● YOUR OBJECTIVE
Set down exactly, please, each line from the one containing "Continue the Blender" through the one containing "p = XY(978, 70);", both lines included, and no other line.

═════ DATA SECTION ═════

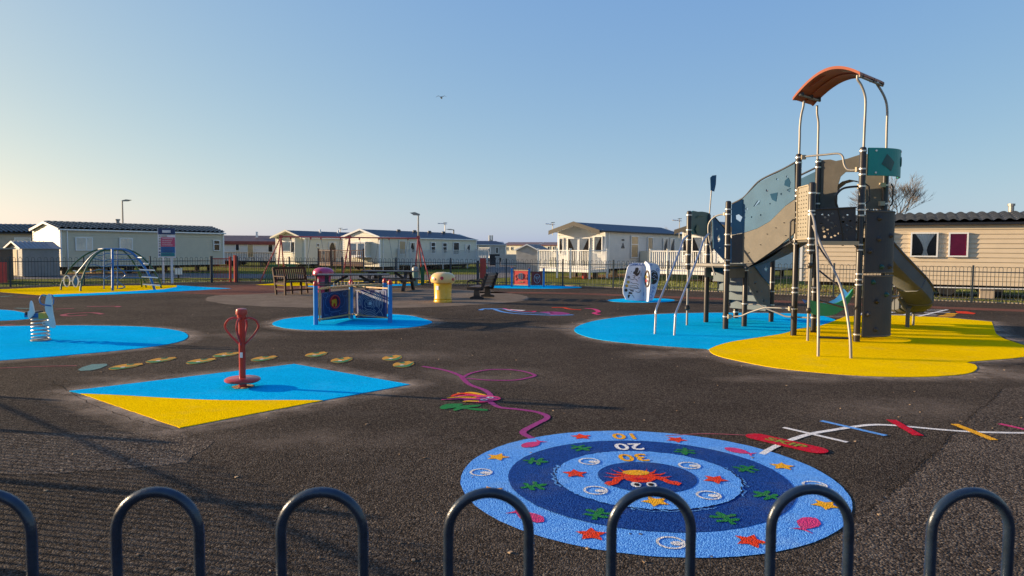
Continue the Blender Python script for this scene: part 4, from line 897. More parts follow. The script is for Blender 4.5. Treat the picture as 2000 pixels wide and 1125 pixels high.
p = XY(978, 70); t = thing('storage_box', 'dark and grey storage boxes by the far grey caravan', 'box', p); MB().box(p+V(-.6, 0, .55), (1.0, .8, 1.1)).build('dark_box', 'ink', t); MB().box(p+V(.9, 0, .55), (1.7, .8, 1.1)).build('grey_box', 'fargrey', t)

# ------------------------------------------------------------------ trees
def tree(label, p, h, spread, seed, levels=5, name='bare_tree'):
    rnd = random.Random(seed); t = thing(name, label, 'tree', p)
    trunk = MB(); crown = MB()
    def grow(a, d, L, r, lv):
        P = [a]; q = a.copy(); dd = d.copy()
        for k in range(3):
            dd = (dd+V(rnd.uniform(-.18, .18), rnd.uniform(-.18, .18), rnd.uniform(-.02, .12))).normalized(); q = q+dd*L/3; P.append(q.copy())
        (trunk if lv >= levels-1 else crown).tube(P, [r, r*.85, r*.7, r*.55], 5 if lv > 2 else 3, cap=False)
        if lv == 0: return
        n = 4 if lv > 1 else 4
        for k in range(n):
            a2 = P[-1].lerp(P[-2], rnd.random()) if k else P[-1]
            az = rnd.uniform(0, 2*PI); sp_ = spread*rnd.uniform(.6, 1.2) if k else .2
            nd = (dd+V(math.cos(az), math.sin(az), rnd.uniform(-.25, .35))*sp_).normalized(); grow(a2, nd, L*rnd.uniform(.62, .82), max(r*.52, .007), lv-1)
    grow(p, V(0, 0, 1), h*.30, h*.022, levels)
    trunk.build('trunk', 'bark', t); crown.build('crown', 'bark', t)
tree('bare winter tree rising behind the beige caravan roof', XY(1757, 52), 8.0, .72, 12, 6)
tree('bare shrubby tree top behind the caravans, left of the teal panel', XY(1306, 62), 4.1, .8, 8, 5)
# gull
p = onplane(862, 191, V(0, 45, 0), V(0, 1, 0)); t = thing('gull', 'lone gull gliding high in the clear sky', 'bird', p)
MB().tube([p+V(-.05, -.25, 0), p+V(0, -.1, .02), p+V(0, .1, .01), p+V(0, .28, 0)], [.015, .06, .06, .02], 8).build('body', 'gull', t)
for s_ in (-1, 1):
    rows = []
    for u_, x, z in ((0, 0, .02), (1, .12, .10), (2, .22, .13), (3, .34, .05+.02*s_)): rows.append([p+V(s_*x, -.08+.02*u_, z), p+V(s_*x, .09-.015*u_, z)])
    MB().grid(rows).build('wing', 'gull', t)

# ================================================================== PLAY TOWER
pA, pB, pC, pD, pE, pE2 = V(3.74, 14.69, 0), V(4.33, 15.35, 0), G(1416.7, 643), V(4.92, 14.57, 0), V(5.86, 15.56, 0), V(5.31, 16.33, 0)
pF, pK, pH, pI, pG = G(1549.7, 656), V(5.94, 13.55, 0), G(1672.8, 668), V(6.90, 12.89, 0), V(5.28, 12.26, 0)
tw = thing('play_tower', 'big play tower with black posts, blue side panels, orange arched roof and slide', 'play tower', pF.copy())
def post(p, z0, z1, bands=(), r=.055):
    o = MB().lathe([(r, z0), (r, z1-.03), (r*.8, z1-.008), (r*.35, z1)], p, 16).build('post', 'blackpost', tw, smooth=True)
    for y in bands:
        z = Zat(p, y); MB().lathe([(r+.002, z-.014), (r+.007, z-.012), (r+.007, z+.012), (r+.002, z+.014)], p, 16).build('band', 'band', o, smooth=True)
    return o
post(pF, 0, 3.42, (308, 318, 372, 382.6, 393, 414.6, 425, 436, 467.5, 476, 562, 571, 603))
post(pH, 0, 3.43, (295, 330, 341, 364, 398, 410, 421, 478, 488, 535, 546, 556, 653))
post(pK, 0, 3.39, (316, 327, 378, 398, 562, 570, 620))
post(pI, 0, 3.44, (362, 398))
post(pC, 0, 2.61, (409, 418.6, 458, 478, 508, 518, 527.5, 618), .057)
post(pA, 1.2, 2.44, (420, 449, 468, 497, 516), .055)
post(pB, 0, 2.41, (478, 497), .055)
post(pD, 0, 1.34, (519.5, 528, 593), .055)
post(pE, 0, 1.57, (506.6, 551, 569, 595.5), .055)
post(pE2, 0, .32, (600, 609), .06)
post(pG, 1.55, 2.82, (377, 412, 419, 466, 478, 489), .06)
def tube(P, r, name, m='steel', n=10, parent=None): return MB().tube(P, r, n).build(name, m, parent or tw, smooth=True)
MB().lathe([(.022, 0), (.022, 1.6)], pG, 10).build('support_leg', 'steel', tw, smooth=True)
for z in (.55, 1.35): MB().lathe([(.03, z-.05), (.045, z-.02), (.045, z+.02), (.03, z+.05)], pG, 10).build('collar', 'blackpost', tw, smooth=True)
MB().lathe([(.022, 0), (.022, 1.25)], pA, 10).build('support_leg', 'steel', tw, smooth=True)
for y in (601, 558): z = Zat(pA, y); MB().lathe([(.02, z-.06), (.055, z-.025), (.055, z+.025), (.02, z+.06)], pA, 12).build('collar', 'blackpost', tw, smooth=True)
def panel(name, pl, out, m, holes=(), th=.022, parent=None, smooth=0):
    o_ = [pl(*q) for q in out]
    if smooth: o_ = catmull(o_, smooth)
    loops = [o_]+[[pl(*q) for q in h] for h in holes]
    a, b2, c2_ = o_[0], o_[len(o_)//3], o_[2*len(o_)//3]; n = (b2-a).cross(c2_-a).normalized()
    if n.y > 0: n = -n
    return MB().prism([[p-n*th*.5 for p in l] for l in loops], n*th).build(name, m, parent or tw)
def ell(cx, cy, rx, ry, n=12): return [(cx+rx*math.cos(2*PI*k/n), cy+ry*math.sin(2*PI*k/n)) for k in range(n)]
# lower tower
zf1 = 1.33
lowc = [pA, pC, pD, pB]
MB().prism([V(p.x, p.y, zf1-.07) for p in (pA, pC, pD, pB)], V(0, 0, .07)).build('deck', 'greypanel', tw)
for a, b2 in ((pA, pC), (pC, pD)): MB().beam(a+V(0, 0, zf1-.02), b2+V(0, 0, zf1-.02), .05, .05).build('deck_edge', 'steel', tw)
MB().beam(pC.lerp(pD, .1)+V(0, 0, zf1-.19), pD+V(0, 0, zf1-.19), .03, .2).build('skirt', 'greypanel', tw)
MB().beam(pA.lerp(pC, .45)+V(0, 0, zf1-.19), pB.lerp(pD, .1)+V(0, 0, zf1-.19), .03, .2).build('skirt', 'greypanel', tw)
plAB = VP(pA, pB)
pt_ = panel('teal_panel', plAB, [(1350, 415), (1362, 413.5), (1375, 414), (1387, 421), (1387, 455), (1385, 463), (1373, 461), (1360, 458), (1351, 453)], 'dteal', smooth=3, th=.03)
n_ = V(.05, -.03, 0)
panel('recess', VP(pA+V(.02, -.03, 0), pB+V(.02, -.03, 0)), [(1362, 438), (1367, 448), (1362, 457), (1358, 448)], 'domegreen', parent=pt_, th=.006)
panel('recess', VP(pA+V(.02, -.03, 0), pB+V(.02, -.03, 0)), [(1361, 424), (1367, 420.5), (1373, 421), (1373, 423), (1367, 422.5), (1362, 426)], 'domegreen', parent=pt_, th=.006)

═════
═════ DATA SECTION ═════

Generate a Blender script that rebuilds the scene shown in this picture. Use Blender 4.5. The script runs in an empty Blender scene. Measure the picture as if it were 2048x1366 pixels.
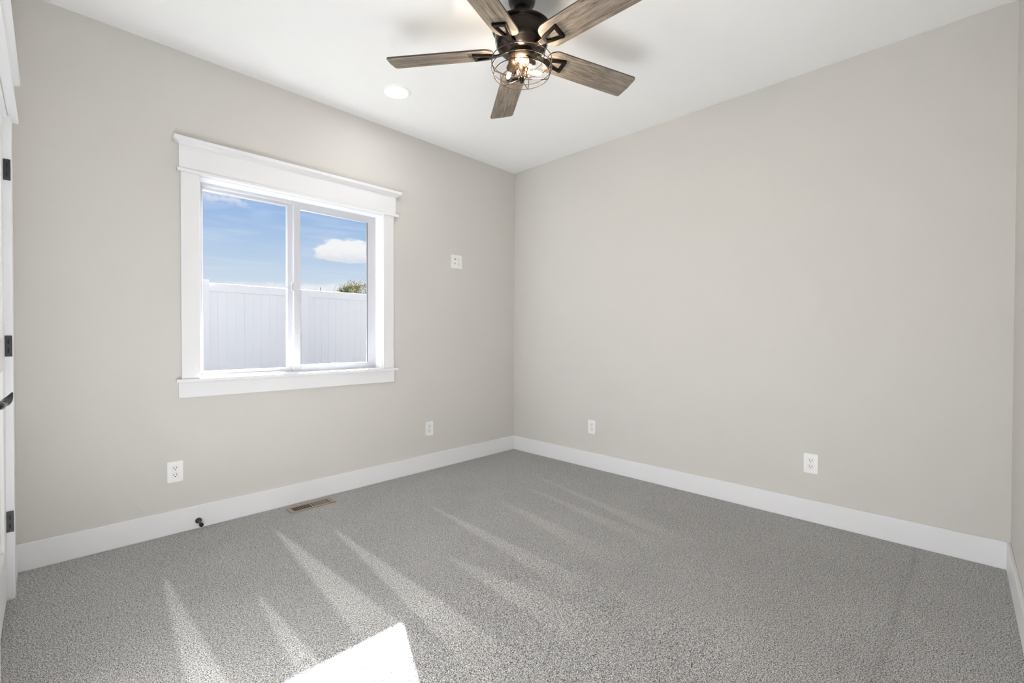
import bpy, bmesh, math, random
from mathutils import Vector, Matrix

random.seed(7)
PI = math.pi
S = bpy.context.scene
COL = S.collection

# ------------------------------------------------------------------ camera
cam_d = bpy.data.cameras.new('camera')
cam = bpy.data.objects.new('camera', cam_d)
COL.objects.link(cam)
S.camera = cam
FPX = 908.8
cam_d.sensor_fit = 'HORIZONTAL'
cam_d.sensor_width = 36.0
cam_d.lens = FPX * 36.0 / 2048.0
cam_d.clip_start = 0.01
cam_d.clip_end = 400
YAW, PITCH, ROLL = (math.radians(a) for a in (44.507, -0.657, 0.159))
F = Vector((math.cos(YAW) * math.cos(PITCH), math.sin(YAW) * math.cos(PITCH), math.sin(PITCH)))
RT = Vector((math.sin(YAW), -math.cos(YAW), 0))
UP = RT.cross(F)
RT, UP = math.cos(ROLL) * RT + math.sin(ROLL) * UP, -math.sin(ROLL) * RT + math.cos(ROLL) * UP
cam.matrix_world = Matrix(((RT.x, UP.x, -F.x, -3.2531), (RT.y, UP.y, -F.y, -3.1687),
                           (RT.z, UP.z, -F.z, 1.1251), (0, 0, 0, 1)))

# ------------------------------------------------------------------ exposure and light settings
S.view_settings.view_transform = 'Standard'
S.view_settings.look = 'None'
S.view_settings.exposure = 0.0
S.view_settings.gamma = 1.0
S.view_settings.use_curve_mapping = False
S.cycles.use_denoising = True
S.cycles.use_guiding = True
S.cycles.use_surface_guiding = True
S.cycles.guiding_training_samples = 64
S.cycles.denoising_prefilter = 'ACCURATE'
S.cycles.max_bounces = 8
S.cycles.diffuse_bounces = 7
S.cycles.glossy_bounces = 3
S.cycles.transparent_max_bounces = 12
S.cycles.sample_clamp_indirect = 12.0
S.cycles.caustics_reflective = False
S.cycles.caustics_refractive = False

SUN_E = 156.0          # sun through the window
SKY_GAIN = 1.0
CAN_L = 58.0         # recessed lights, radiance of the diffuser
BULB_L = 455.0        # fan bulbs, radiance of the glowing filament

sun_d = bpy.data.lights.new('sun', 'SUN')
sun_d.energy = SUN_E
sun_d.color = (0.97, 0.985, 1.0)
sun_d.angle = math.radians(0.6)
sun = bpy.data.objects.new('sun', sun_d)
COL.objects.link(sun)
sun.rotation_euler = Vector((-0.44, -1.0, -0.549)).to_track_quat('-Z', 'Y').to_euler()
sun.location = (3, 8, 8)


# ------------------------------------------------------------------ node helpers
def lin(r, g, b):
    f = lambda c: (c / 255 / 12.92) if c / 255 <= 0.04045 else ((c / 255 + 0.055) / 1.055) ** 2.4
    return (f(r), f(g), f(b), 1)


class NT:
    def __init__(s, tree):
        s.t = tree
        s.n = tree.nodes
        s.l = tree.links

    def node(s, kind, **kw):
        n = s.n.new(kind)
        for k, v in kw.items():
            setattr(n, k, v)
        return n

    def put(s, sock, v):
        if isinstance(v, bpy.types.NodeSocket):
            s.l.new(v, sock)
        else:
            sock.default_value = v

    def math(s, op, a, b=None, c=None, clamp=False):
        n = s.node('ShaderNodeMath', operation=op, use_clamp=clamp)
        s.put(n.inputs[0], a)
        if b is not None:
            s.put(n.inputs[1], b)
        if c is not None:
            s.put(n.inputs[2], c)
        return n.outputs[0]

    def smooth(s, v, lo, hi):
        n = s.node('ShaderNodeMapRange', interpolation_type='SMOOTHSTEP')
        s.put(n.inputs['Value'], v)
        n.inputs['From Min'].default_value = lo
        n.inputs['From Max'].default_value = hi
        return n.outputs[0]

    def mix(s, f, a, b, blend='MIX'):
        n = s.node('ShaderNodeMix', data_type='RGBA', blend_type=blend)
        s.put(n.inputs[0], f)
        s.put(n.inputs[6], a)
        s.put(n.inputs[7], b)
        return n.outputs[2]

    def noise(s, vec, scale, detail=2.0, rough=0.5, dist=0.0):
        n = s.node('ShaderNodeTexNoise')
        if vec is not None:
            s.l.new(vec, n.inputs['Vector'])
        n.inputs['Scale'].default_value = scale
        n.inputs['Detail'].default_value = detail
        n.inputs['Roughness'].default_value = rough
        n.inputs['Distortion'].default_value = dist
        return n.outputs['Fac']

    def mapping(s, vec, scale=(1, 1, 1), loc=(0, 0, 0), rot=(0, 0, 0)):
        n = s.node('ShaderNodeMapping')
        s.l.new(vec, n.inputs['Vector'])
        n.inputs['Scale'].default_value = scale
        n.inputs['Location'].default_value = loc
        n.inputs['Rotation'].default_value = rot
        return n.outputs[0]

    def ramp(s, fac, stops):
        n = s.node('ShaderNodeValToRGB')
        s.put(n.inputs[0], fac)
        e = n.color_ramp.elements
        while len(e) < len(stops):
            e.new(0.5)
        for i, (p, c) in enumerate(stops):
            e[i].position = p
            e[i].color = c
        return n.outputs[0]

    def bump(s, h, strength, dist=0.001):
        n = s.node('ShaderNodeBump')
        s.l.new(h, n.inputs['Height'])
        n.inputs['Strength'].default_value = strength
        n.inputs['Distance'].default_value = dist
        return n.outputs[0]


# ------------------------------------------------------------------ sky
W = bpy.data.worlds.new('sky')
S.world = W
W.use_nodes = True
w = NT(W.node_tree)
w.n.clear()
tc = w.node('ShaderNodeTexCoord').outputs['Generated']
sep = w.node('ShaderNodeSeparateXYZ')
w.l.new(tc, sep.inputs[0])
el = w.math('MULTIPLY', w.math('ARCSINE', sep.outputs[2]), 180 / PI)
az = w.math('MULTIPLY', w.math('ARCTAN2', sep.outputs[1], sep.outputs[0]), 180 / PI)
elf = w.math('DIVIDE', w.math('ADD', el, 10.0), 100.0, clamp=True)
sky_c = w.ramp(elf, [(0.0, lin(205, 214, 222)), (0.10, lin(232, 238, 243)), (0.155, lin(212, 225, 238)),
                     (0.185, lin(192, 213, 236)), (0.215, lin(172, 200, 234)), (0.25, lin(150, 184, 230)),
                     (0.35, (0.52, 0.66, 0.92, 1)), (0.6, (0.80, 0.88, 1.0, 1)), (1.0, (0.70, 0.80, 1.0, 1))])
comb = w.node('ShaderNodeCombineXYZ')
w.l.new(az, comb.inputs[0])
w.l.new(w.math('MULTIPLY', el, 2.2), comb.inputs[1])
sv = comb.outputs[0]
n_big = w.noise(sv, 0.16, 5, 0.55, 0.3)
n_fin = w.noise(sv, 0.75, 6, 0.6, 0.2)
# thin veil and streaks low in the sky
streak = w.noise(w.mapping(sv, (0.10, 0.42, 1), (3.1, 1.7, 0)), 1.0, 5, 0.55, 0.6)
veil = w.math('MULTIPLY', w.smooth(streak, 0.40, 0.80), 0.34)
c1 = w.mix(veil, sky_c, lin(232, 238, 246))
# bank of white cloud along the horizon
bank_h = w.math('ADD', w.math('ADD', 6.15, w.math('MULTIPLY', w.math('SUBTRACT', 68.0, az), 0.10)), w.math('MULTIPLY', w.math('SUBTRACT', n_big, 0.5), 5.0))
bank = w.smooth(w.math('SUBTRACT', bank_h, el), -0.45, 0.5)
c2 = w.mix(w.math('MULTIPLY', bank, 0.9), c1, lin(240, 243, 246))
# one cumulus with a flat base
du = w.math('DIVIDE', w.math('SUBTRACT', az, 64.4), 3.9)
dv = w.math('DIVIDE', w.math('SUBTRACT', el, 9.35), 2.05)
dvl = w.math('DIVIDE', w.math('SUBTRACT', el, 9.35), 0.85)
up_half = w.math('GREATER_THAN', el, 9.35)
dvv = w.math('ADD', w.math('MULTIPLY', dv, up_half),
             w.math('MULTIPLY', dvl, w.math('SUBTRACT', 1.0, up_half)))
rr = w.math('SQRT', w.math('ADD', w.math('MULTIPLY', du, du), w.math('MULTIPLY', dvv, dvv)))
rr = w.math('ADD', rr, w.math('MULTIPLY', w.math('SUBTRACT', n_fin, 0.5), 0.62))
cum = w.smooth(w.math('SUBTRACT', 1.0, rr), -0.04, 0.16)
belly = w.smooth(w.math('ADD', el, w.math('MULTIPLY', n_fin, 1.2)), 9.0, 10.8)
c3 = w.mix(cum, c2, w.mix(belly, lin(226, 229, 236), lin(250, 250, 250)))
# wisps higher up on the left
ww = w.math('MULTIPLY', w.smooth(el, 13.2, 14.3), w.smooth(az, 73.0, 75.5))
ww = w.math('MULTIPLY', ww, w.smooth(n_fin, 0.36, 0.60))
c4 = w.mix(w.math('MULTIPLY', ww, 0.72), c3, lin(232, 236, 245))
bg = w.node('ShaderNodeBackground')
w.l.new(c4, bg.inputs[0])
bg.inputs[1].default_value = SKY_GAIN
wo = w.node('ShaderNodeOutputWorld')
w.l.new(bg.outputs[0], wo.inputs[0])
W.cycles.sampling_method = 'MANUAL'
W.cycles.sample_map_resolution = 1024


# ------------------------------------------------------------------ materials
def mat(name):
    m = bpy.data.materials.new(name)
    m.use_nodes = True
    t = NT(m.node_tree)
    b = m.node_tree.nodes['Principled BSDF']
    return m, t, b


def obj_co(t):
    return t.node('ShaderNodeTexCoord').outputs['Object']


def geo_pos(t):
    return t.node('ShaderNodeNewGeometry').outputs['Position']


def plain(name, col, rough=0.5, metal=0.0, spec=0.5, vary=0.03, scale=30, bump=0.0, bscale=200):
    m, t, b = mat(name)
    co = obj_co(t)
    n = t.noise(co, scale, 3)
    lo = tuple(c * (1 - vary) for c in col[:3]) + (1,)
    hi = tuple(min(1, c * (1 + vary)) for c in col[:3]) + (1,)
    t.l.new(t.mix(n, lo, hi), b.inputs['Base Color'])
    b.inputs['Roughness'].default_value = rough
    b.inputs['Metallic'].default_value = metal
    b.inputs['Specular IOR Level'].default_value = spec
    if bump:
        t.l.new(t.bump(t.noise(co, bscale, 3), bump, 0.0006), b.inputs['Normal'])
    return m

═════

● COMPLETE OUTPUT
Continue the Blender Python script for this scene: part 4, from line 897. More parts follow. The script is for Blender 4.5. Treat the picture as 2000 pixels wide and 1125 pixels high.
p = XY(978, 70); t = thing('storage_box', 'dark and grey storage boxes by the far grey caravan', 'box', p); MB().box(p+V(-.6, 0, .55), (1.0, .8, 1.1)).build('dark_box', 'ink', t); MB().box(p+V(.9, 0, .55), (1.7, .8, 1.1)).build('grey_box', 'fargrey', t)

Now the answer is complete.